Untuk penjatahan terpusat, semua pemesanan investor dari berbagai akun sekuritas digabung menjadi satu per SID. Hal ini demi menekan praktik membuat banyak alias "menternak" akun sekuritas untuk memperbesar peluang mendapatkan saham IPO lebih banyak. Kemudian, setiap investor hanya boleh memesan maksimal senilai 10 persen dari total IPO. Jika lebih, pesanan harus dikoreksi atau tidak dapat diproses.
OJK juga memperketat proses pemesanan di mana investor harus wajib menyediakan dana penuh sesuai pesanan di Rekening Dana Nasabah (RDN). Penjamin emisi juga wajib menyediakan dana jaminan sesuai porsi penjaminannya.

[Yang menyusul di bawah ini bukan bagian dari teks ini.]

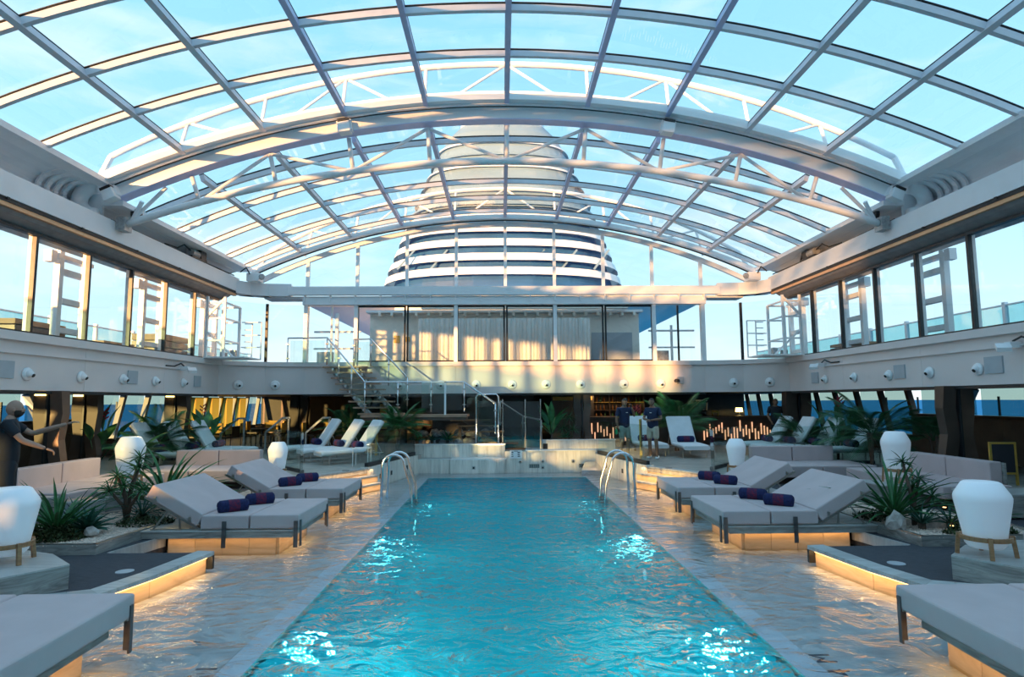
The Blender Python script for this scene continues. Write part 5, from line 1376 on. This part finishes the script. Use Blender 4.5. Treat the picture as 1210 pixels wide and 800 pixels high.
def broad(loc, lab, n=9, ln=.7, w=.22, stalk=.6, m=leafm, seed=4, pmin=.8, flowers=0, h0=0):
    t = thing('broad_leaved_plant', lab, 'plant', loc); rnd = random.Random(seed); key = (ln, w, stalk, m.name)
    if key not in BR: BR[key] = [broadleaf_mesh(ln, w, stalk, m), broadleaf_mesh(ln * .85, w, stalk * .7, m, 1.0), broadleaf_mesh(ln, w * .85, stalk * 1.2, m, .4)]
    G().tube([(0, 0, -.01), (0, 0, h0 + .1)], .04, 7).build('stem', trunk, t)
    for i in range(n):
        o = link('leaf', BR[key][rnd.randrange(3)], t); az = i * 2.39996 + rnd.uniform(-.3, .3); p = rnd.uniform(pmin, 1.5)
        o.matrix_local = Matrix.Translation((0, 0, h0)) @ Matrix.Rotation(az, 4, 'Z') @ Matrix.Rotation(-p, 4, 'Y')
    for i in range(flowers):
        x, y = rnd.uniform(-.2, .2), rnd.uniform(-.15, .15); zt = h0 + stalk + ln * rnd.uniform(.5, .9)
        G().tube([(0, 0, h0), (x, y, zt)], .010, 5).build('flower_stalk', leafm, t)
        f = G()
        for k in range(5): f.bar((x, y, zt + k * .05), (x + (-1) ** k * .09, y, zt + .07 + k * .05), .02, .03)
        o = f.build('flower', flowr, t); o['kind'] = 'stuff'
    return t
def ground(loc, rx, ry, h, lab, m=moss, n=1600, seed=5, lf=.05):
    g = G(); rnd = random.Random(seed)
    for i in range(n):
        a = rnd.uniform(0, 2 * PI); q = math.sqrt(rnd.random()); x, y = q * rx * math.cos(a), q * ry * math.sin(a); z = rnd.uniform(.0, h) * (1 - q * q) + .005
        b_ = rnd.uniform(0, 2 * PI); L_ = lf * 1.35 * rnd.uniform(.6, 1.3); d = Vector((math.cos(b_), math.sin(b_), rnd.uniform(.2, 1.2))).normalized() * L_; sd_ = Vector((-math.sin(b_), math.cos(b_), 0)) * L_ * .22
        p = Vector((x, y, z)); g.add([p - sd_, p + sd_, p + d], [(0, 1, 2)])
    o = g.build('groundcover', m); o.location = loc; tag(o, lab, 'groundcover', kind='stuff'); return o
GZ = CP + .117
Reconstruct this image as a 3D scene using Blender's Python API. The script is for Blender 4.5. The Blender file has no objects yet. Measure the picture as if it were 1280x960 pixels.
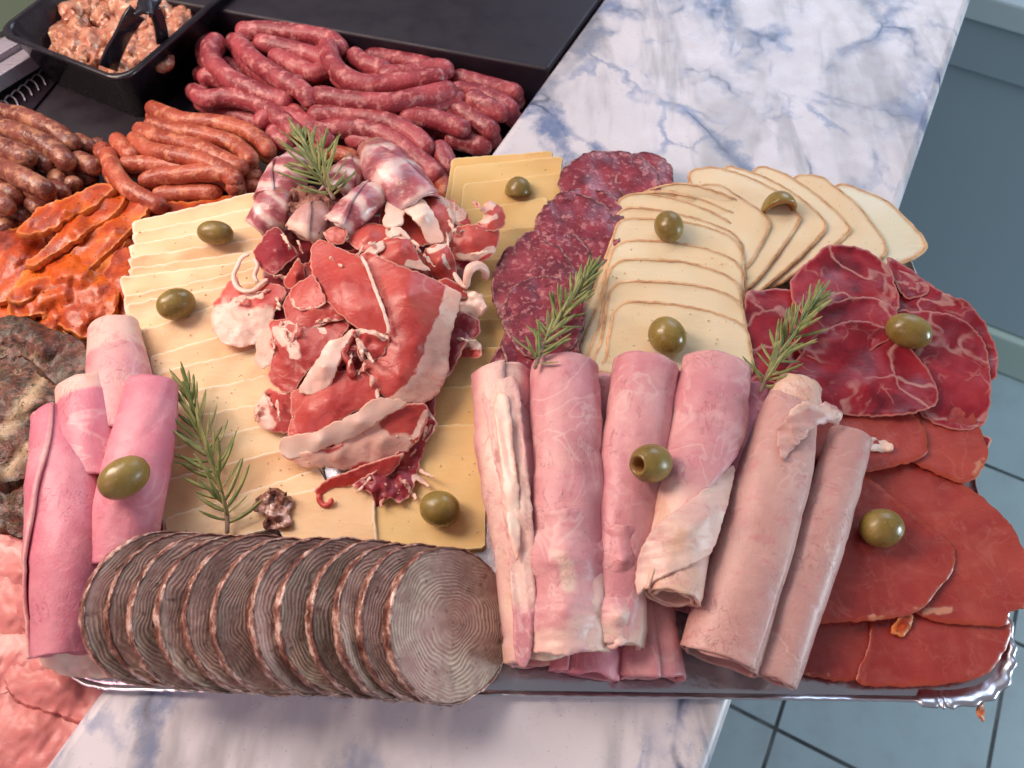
import bpy, bmesh, math, random
import numpy as np
from mathutils import Vector, Matrix, noise, geometry

SC = bpy.context.scene
COL = SC.collection
H = 0.46                       # camera height above the marble top (m)
PI = math.pi
rnd = random.Random(7)

def ray(px, py):
    ry = 480 - py
    return Vector((px - 640, .8660254*ry + 480, .5*ry - 831.384))
def U(px, py, zmm):            # picture point at a real height in millimetres -> world
    r = ray(px, py); z = zmm*.001
    t = (z - H)/r.z
    return Vector((r.x*t, r.y*t, z))
def mpp(px, py, zmm=15):       # metres per pixel there
    return (zmm*.001 - H)/ray(px, py).z

def srgb(h):
    if isinstance(h, str):
        h = h.lstrip('#'); c = [int(h[i:i+2], 16)/255 for i in (0, 2, 4)]
    else: c = h
    return tuple((x/12.92 if x <= .04045 else ((x+.055)/1.055)**2.4) for x in c) + (1,)

# ------------------------------------------------------------ materials
class G:
    def __init__(s, name):
        s.m = bpy.data.materials.new(name); s.m.use_nodes = True
        s.nt = s.m.node_tree; s.nt.nodes.clear()
        s.out = s.n('ShaderNodeOutputMaterial')
        tc = s.n('ShaderNodeTexCoord'); oi = s.n('ShaderNodeObjectInfo')
        c = s.n('ShaderNodeCombineXYZ')
        for k, f in ((0, 3.1), (1, 7.3), (2, 5.7)):
            s.l(s.math('MULTIPLY', oi.outputs['Random'], f), c.inputs[k])
        v = s.n('ShaderNodeVectorMath'); v.operation = 'ADD'
        s.l(tc.outputs['Object'], v.inputs[0]); s.l(c.outputs[0], v.inputs[1])
        s.co = v.outputs[0]; s.obj = tc.outputs['Object']; s.uv = tc.outputs['UV']
        s.rand = oi.outputs['Random']
    def n(s, t): return s.nt.nodes.new(t)
    def l(s, a, b): s.nt.links.new(a, b)
    def put(s, v, inp):
        if isinstance(v, bpy.types.NodeSocket): s.l(v, inp)
        elif v is not None:
            if inp.type == 'RGBA' and isinstance(v, str): v = srgb(v)
            if inp.type == 'VECTOR' and isinstance(v, (int, float)): v = (v,)*3
            inp.default_value = v
    def math(s, op, a, b=None, c=None, clamp=False):
        x = s.n('ShaderNodeMath'); x.operation = op; x.use_clamp = clamp
        s.put(a, x.inputs[0])
        if b is not None: s.put(b, x.inputs[1])
        if c is not None: s.put(c, x.inputs[2])
        return x.outputs[0]
    def scale(s, v, vec, rot=None):
        x = s.n('ShaderNodeMapping'); s.l(v, x.inputs[0]); x.inputs['Scale'].default_value = vec
        if rot: x.inputs['Rotation'].default_value = rot
        return x.outputs[0]
    def noise(s, scale, detail=3, rough=.55, dist=0, co=None, color=False):
        x = s.n('ShaderNodeTexNoise'); s.l(co or s.co, x.inputs['Vector'])
        x.inputs['Scale'].default_value = scale; x.inputs['Detail'].default_value = detail
        x.inputs['Roughness'].default_value = rough; x.inputs['Distortion'].default_value = dist
        return x.outputs[1 if color else 0]
    def warp(s, co, scale, amt):
        nz = s.noise(scale, 2, co=co, color=True)
        a = s.n('ShaderNodeVectorMath'); a.operation = 'SUBTRACT'; s.l(nz, a.inputs[0]); a.inputs[1].default_value = (.5, .5, .5)
        b = s.n('ShaderNodeVectorMath'); b.operation = 'MULTIPLY_ADD'; s.l(a.outputs[0], b.inputs[0])
        b.inputs[1].default_value = (amt,)*3; s.l(co, b.inputs[2])
        return b.outputs[0]
    def voro(s, scale, feature='F1', co=None, out='Distance', rnd=1):
        x = s.n('ShaderNodeTexVoronoi'); x.feature = feature; s.l(co or s.co, x.inputs['Vector'])
        x.inputs['Scale'].default_value = scale
        if 'Randomness' in x.inputs: x.inputs['Randomness'].default_value = rnd
        return x.outputs[out]
    def ss(s, v, a, b, lo=0., hi=1.):
        x = s.n('ShaderNodeMapRange'); x.interpolation_type = 'SMOOTHSTEP'
        s.put(v, x.inputs[0]); x.inputs[1].default_value = a; x.inputs[2].default_value = b
        x.inputs[3].default_value = lo; x.inputs[4].default_value = hi
        return x.outputs[0]
    def mix(s, f, a, b, blend='MIX'):
        x = s.n('ShaderNodeMix'); x.data_type = 'RGBA'; x.blend_type = blend
        s.put(f, x.inputs[0]); s.put(a, x.inputs[6]); s.put(b, x.inputs[7])
        return x.outputs[2]
    def ramp(s, f, stops):
        x = s.n('ShaderNodeValToRGB'); s.l(f, x.inputs[0]); e = x.color_ramp.elements
        while len(e) < len(stops): e.new(.5)
        for k, (p, c) in enumerate(stops): e[k].position = p; e[k].color = srgb(c)
        return x.outputs[0]
    def attr(s, name):
        x = s.n('ShaderNodeAttribute'); x.attribute_name = name; return x.outputs['Fac']
    def bump(s, h, dist, strength=1, prev=None):
        x = s.n('ShaderNodeBump'); s.l(h, x.inputs['Height']); x.inputs['Distance'].default_value = dist
        x.inputs['Strength'].default_value = strength
        if prev is not None: s.l(prev, x.inputs['Normal'])
        return x.outputs[0]
    def bsdf(s, col, rough=.5, sss=0, srad=(1, .35, .2), sscale=.004, normal=None, metal=0, coat=0, coatr=.1, spec=.5, trans=0, sheen=0):
        x = s.n('ShaderNodeBsdfPrincipled')
        s.put(col, x.inputs['Base Color']); s.put(rough, x.inputs['Roughness'])
        s.put(metal, x.inputs['Metallic']); s.put(sss, x.inputs['Subsurface Weight'])
        x.inputs['Subsurface Radius'].default_value = srad; x.inputs['Subsurface Scale'].default_value = sscale
        s.put(coat, x.inputs['Coat Weight']); s.put(coatr, x.inputs['Coat Roughness'])
        s.put(spec, x.inputs['Specular IOR Level']); s.put(trans, x.inputs['Transmission Weight'])
        if normal is not None: s.l(normal, x.inputs['Normal'])
        s.l(x.outputs[0], s.out.inputs[0]); return s.m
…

OJK mengungkapkan, penerbitan SEOJK 25/2025 dibuat dilatarbelakangi tingginya tingkat volatilitas harga saham IPO terutama yang memiliki nilai kecil, akibat adanya pihak tertentu yang memesan sangat besar sehingga saat pihak tertentu tersebut menjual saham miliknya terjadi kejatuhan harga.
Di samping itu, OJK juga melihat adanya ketidakseimbangan alokasi saham IPO di antara investor ritel dan non-ritel. Dengan demikian, proses IPO ke depan diharapkan menjadi lebih adil dan akuntabel.